## Exercise details:
Restate the material word for word and leave out anything that is a picture.

=== Data excerpt ===

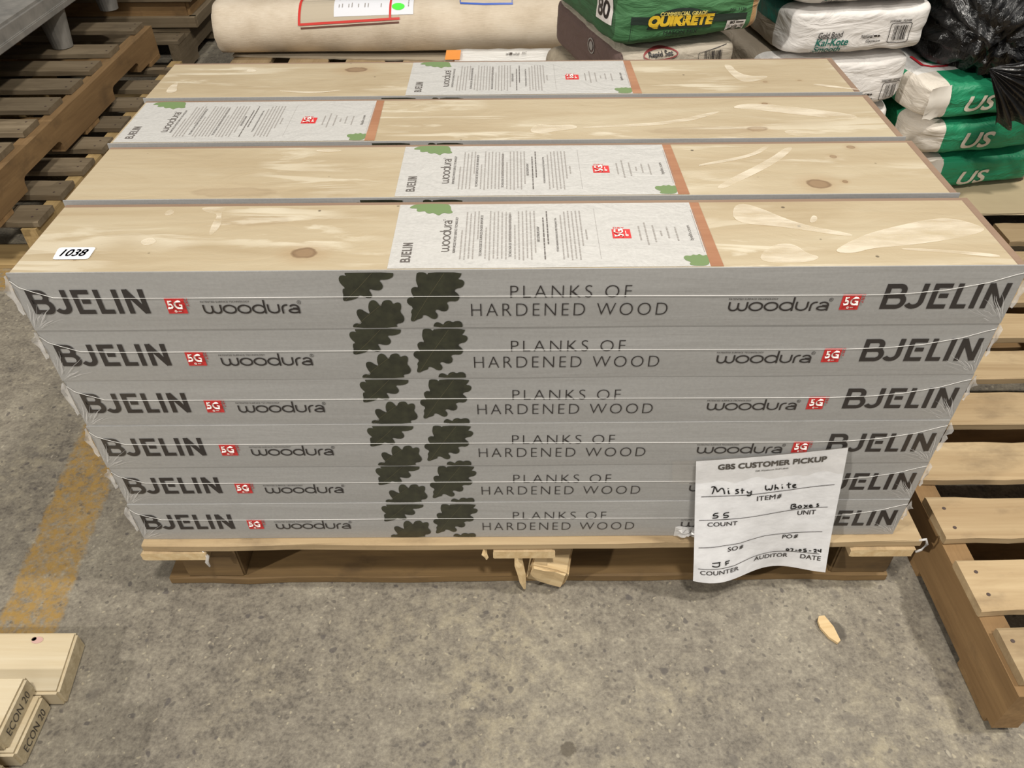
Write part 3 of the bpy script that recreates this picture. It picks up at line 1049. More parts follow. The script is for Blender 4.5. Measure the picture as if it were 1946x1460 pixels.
FRONT_SHIFT = [.0006, .0021, .0008, .0021, .0014, 0.0]   # the front row is not stacked perfectly flush
order = ['bottom', 'second', 'third', 'fourth', 'fifth', 'topmost']
rown = ['front', 'second', 'third', 'back']
for r_ in range(4):
    for k in range(6):
        is_top, is_front = k == 5, r_ == 0
        if r_ == 0:
            lab = {5: 'grey carton of flooring planks with the 1038 sticker, topmost of the front row',
                   4: 'grey carton of flooring planks in the front row, second from the top',
                   3: 'grey carton of flooring planks in the front row, third from the top',
                   2: 'grey carton of flooring planks in the front row, fourth from the top',
                   1: 'grey carton of flooring planks in the front row, second up from the pallet',
                   0: 'grey carton of flooring planks in the front row, lowest, resting on the pallet boards'}[k]
        elif is_top:
            lab = {1: 'top flooring carton in the second row from the front, big split knot at right',
                   2: 'top flooring carton in the third row from the front, white sheet at its left end',
                   3: 'top flooring carton in the back row, nearest the cement bags'}[r_]
        else:
            lab = '%s flooring carton of the %s row, hidden beneath its top carton' % (order[k] if k else 'lowest', rown[r_] if r_ < 3 else 'back')
        b = empty('flooring_carton', (-0.6 - 0.0393 * ROWY[r_] + (0.0012 if k % 2 else 0) * (k < 5), ROWY[r_] + (FRONT_SHIFT[k] if r_ == 0 else 0), 0.1256 + k * BH), lab, 'box', 'shrink-wrapped cartons of flooring planks')
        c = obj('carton_sleeve', CARTON, b)
        obj('printed_lettering', LETTER, c)
        obj('red_badge', BADGE, c)
        for q in range(0, 8, 2):
            obj('oak_leaf_print', LEAVES[q], c)
            if is_front:
                obj('leaf_vein', LEAVES[q + 1], c)
        obj('plank_core', CORE_TOP if is_top else CORE, b)
        if is_front:
            obj('film_seam', SEAM, b)
            obj('film_crease', CREASE[k % 2], b)
            obj('film_flap', FLAP[k % 3][0], b)
            obj('film_flap', FLAP[(k + 1) % 3][1], b)
        if is_top:
            me = bm_mesh('backing_veneer', _plank_bm.copy(), veneer('birch_veneer', KNOTS[r_]))
            pl = obj('backing_veneer', me, b)
            pl['label'] = 'pale birch backing veneer facing up'
            dx = (0, -.0035, -.4415, -.010)[r_]
            sh = obj('info_sheet', SHEET, b, (dx, 0, 0))
            obj('wood_strip_print', STRIP, sh)
            obj('sheet_lettering', SPRINT, sh)
            obj('red_badge', SBADGE, sh)
            for g in GL:
                obj('green_leaf_print', g, sh)
            for q, pts in enumerate(PATCH[r_]):
                P = Print()
                off = 0.6 + 0.0393 * ROWY[r_]
                P.poly(smooth_loop([(x + off, y) for x, y in pts], 2))
                pm = P.mesh('clinging_film', [M['cling']], top(.0005))
                obj('clinging_film', pm, b)
        if is_front and is_top:
            P = Print()
            P.poly([(u, v) for u, v in (arc(.0465, .0325, .004, .004, 180, 270, 4) + arc(.082, .0325, .004, .004, 270, 360, 4) + arc(.0815, .0515, .004, .004, 0, 90, 4) + arc(.0440, .0515, .004, .004, 90, 180, 4))])
            st = obj('lot_sticker', P.mesh('lot_sticker', [M['sticker']], top(.0007)), b)
            st['label'] = 'white sticker with the number 1038'
            P = Print()
            P.text('1038', .0485, .0355, .0790, .0505, .018, .18)
            obj('sticker_number', P.mesh('sticker_number', [M['sticker_ink']], top(.0011)), st)
_plank_bm.free()

# crumpled bit of film bunched up low on the front of the bottom carton
rnd = random.Random(8)
vs, fs = [], []
for i in range(10):
    for j in range(8):
        u, v = i / 9, j / 7
        e = min(u, 1 - u, v, 1 - v) * 4
        vs.append((.272 + (u - .5) * .046, -.0015 - .010 * min(1, e) * (0.4 + rnd.random() * .6), .139 + (v - .5) * .026 * (1 - .3 * u) + rnd.uniform(-.001, .001)))
for i in range(9):
    for j in range(7):
        a = i * 8 + j
        fs.append((a, a + 8, a + 9, a + 1))
ob = tag(obj('crumpled_film', mesh('crumpled_film', vs, fs, M['film'])), 'wad of crumpled clear film on the lowest carton, left of the paper notice', 'plastic film')

# ------------------------------------------------------------------ pallet under the flooring
main = empty('wooden_pallet', (0.02, 0.0, 0.0), 'wooden block pallet carrying the stack of grey flooring cartons', 'pallet')


def add_board(parent, name, c, L, W, T, mat, seed, rz=0.0, nails=(), endmat=None, rough=.0015):
    me = board_mesh(name, L, W, T, mat, rough, seed, nails=nails, endmat=endmat)
    return obj(name, me, parent, c, (0, 0, rz))


for i, (y, w) in enumerate(((.040, .105), (.175, .095), (.300, .095), (.425, .095), (.550, .095), (.650, .10))):
    add_board(main, 'deck_board', (0, y, .1175), 1.243, w, .015, M['pallet'], 10 + i, rough=.0022)
for i, (x, w) in enumerate(((-.571, .105), (-.011, .098), (.5655, .100))):
    add_board(main, 'cross_board', (x, .338, .1010), .715, w, .0175, M['pallet'], 20 + i, rz=R(90), endmat=M['fresh'], rough=.003)
for y in (.06, .34, .62):
    for i, x in enumerate((-.531, -.011, .556)):
        if i == 1 and y < .1:
            continue
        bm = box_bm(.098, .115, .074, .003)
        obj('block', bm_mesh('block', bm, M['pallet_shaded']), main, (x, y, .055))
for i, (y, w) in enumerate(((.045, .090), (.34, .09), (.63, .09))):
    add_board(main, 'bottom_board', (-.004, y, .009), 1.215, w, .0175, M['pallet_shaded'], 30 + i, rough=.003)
bm = box_bm(.063, .11, .056, .004)
rnd = random.Random(3)
bmesh.ops.subdivide_edges(bm, edges=bm.edges[:], cuts=2, use_grid_fill=True)
for v in bm.verts:
    v.co += Vector((rnd.uniform(-.002, .002), rnd.uniform(-.002, .002), rnd.uniform(-.002, .002)))
bk = obj('block', bm_mesh('block', bm, M['fresh']), main, (.038, .035, .0485), (R(9), R(12), R(-9)))
bk['label'] = 'broken end-grain block twisted out of place'
vs, fs = tube([(-.020, -.008, .092), (-.018, -.014, .07), (-.014, -.018, .05), (-.012, -.020, .030), (-.009, -.021, .012)], [.006, .008, .007, .0055, .002], 5)
sp = obj('splinter', mesh('splinter', vs, fs, M['fresh']), main)
sp['label'] = 'long splinter hanging from the middle cross board'
vs, fs = tube([(-.073, -.010, .108), (-.074, -.013, .098), (-.070, -.014, .090), (-.071, -.015, .086)], [.003, .005, .003, .001], 5)
obj('splinter', mesh('splinter', vs, fs, M['fresh']), main)
vs, fs = tube([(-.527, -.0125, .113), (-.520, -.016, .100), (-.524, -.018, .088), (-.523, -.017, .075)], [.001, .003, .003, .0015], 6)
obj('film_tail', mesh('film_tail', vs, fs, M['film'], smooth=True), main)
vs, fs = tube([(.617, -.01, .122), (.628, -.012, .128), (.632, -.014, .118), (.627, -.015, .104), (.620, -.014, .098)], .0022, 6)
obj('film_tail', mesh('film_tail', vs, fs, M['film'], smooth=True), main)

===

## Task solution:
Write part 3 of the bpy script that recreates this picture. It picks up at line 1049. More parts follow. The script is for Blender 4.5. Measure the picture as if it were 1946x1460 pixels.
FRONT_SHIFT = [.0006, .0021, .0008, .0021, .0014, 0.0]   # the front row is not stacked perfectly flush
order = ['bottom', 'second', 'third', 'fourth', 'fifth', 'topmost']
rown = ['front', 'second', 'third', 'back']
for r_ in range(4):
    for k in range(6):
        is_top, is_front = k == 5, r_ == 0
        if r_ == 0:
            lab = {5: 'grey carton of flooring planks with the 1038 sticker, topmost of the front row',
                   4: 'grey carton of flooring planks in the front row, second from the top',
                   3: 'grey carton of flooring planks in the front row, third from the top',
                   2: 'grey carton of flooring planks in the front row, fourth from the top',
                   1: 'grey carton of flooring planks in the front row, second up from the pallet',
                   0: 'grey carton of flooring planks in the front row, lowest, resting on the pallet boards'}[k]
        elif is_top:
            lab = {1: 'top flooring carton in the second row from the front, big split knot at right',
                   2: 'top flooring carton in the third row from the front, white sheet at its left end',
                   3: 'top flooring carton in the back row, nearest the cement bags'}[r_]
        else:
            lab = '%s flooring carton of the %s row, hidden beneath its top carton' % (order[k] if k else 'lowest', rown[r_] if r_ < 3 else 'back')
        b = empty('flooring_carton', (-0.6 - 0.0393 * ROWY[r_] + (0.0012 if k % 2 else 0) * (k < 5), ROWY[r_] + (FRONT_SHIFT[k] if r_ == 0 else 0), 0.1256 + k * BH), lab, 'box', 'shrink-wrapped cartons of flooring planks')
        c = obj('carton_sleeve', CARTON, b)
        obj('printed_lettering', LETTER, c)
        obj('red_badge', BADGE, c)
        for q in range(0, 8, 2):
            obj('oak_leaf_print', LEAVES[q], c)
            if is_front:
                obj('leaf_vein', LEAVES[q + 1], c)
        obj('plank_core', CORE_TOP if is_top else CORE, b)
        if is_front:
            obj('film_seam', SEAM, b)
            obj('film_crease', CREASE[k % 2], b)
            obj('film_flap', FLAP[k % 3][0], b)
            obj('film_flap', FLAP[(k + 1) % 3][1], b)
        if is_top:
            me = bm_mesh('backing_veneer', _plank_bm.copy(), veneer('birch_veneer', KNOTS[r_]))
            pl = obj('backing_veneer', me, b)
            pl['label'] = 'pale birch backing veneer facing up'
            dx = (0, -.0035, -.4415, -.010)[r_]
            sh = obj('info_sheet', SHEET, b, (dx, 0, 0))
            obj('wood_strip_print', STRIP, sh)
            obj('sheet_lettering', SPRINT, sh)
            obj('red_badge', SBADGE, sh)
            for g in GL:
                obj('green_leaf_print', g, sh)
            for q, pts in enumerate(PATCH[r_]):
                P = Print()
                off = 0.6 + 0.0393 * ROWY[r_]
                P.poly(smooth_loop([(x + off, y) for x, y in pts], 2))
                pm = P.mesh('clinging_film', [M['cling']], top(.0005))
                obj('clinging_film', pm, b)
        if is_front and is_top:
            P = Print()
            P.poly([(u, v) for u, v in (arc(.0465, .0325, .004, .004, 180, 270, 4) + arc(.082, .0325, .004, .004, 270, 360, 4) + arc(.0815, .0515, .004, .004, 0, 90, 4) + arc(.0440, .0515, .004, .004, 90, 180, 4))])
            st = obj('lot_sticker', P.mesh('lot_sticker', [M['sticker']], top(.0007)), b)
            st['label'] = 'white sticker with the number 1038'
            P = Print()
            P.text('1038', .0485, .0355, .0790, .0505, .018, .18)
            obj('sticker_number', P.mesh('sticker_number', [M['sticker_ink']], top(.0011)), st)
_plank_bm.free()

# crumpled bit of film bunched up low on the front of the bottom carton
rnd = random.Random(8)
vs, fs = [], []
for i in range(10):
    for j in range(8):
        u, v = i / 9, j / 7
        e = min(u, 1 - u, v, 1 - v) * 4
        vs.append((.272 + (u - .5) * .046, -.0015 - .010 * min(1, e) * (0.4 + rnd.random() * .6), .139 + (v - .5) * .026 * (1 - .3 * u) + rnd.uniform(-.001, .001)))
for i in range(9):
    for j in range(7):
        a = i * 8 + j
        fs.append((a, a + 8, a + 9, a + 1))
ob = tag(obj('crumpled_film', mesh('crumpled_film', vs, fs, M['film'])), 'wad of crumpled clear film on the lowest carton, left of the paper notice', 'plastic film')

# ------------------------------------------------------------------ pallet under the flooring
main = empty('wooden_pallet', (0.02, 0.0, 0.0), 'wooden block pallet carrying the stack of grey flooring cartons', 'pallet')


def add_board(parent, name, c, L, W, T, mat, seed, rz=0.0, nails=(), endmat=None, rough=.0015):
    me = board_mesh(name, L, W, T, mat, rough, seed, nails=nails, endmat=endmat)
    return obj(name, me, parent, c, (0, 0, rz))


for i, (y, w) in enumerate(((.040, .105), (.175, .095), (.300, .095), (.425, .095), (.550, .095), (.650, .10))):
    add_board(main, 'deck_board', (0, y, .1175), 1.243, w, .015, M['pallet'], 10 + i, rough=.0022)
for i, (x, w) in enumerate(((-.571, .105), (-.011, .098), (.5655, .100))):
    add_board(main, 'cross_board', (x, .338, .1010), .715, w, .0175, M['pallet'], 20 + i, rz=R(90), endmat=M['fresh'], rough=.003)
for y in (.06, .34, .62):
    for i, x in enumerate((-.531, -.011, .556)):
        if i == 1 and y < .1:
            continue
        bm = box_bm(.098, .115, .074, .003)
        obj('block', bm_mesh('block', bm, M['pallet_shaded']), main, (x, y, .055))
for i, (y, w) in enumerate(((.045, .090), (.34, .09), (.63, .09))):
    add_board(main, 'bottom_board', (-.004, y, .009), 1.215, w, .0175, M['pallet_shaded'], 30 + i, rough=.003)
bm = box_bm(.063, .11, .056, .004)
rnd = random.Random(3)
bmesh.ops.subdivide_edges(bm, edges=bm.edges[:], cuts=2, use_grid_fill=True)
for v in bm.verts:
    v.co += Vector((rnd.uniform(-.002, .002), rnd.uniform(-.002, .002), rnd.uniform(-.002, .002)))
bk = obj('block', bm_mesh('block', bm, M['fresh']), main, (.038, .035, .0485), (R(9), R(12), R(-9)))
bk['label'] = 'broken end-grain block twisted out of place'
vs, fs = tube([(-.020, -.008, .092), (-.018, -.014, .07), (-.014, -.018, .05), (-.012, -.020, .030), (-.009, -.021, .012)], [.006, .008, .007, .0055, .002], 5)
sp = obj('splinter', mesh('splinter', vs, fs, M['fresh']), main)
sp['label'] = 'long splinter hanging from the middle cross board'
vs, fs = tube([(-.073, -.010, .108), (-.074, -.013, .098), (-.070, -.014, .090), (-.071, -.015, .086)], [.003, .005, .003, .001], 5)
obj('splinter', mesh('splinter', vs, fs, M['fresh']), main)
vs, fs = tube([(-.527, -.0125, .113), (-.520, -.016, .100), (-.524, -.018, .088), (-.523, -.017, .075)], [.001, .003, .003, .0015], 6)
obj('film_tail', mesh('film_tail', vs, fs, M['film'], smooth=True), main)
vs, fs = tube([(.617, -.01, .122), (.628, -.012, .128), (.632, -.014, .118), (.627, -.015, .104), (.620, -.014, .098)], .0022, 6)
obj('film_tail', mesh('film_tail', vs, fs, M['film'], smooth=True), main)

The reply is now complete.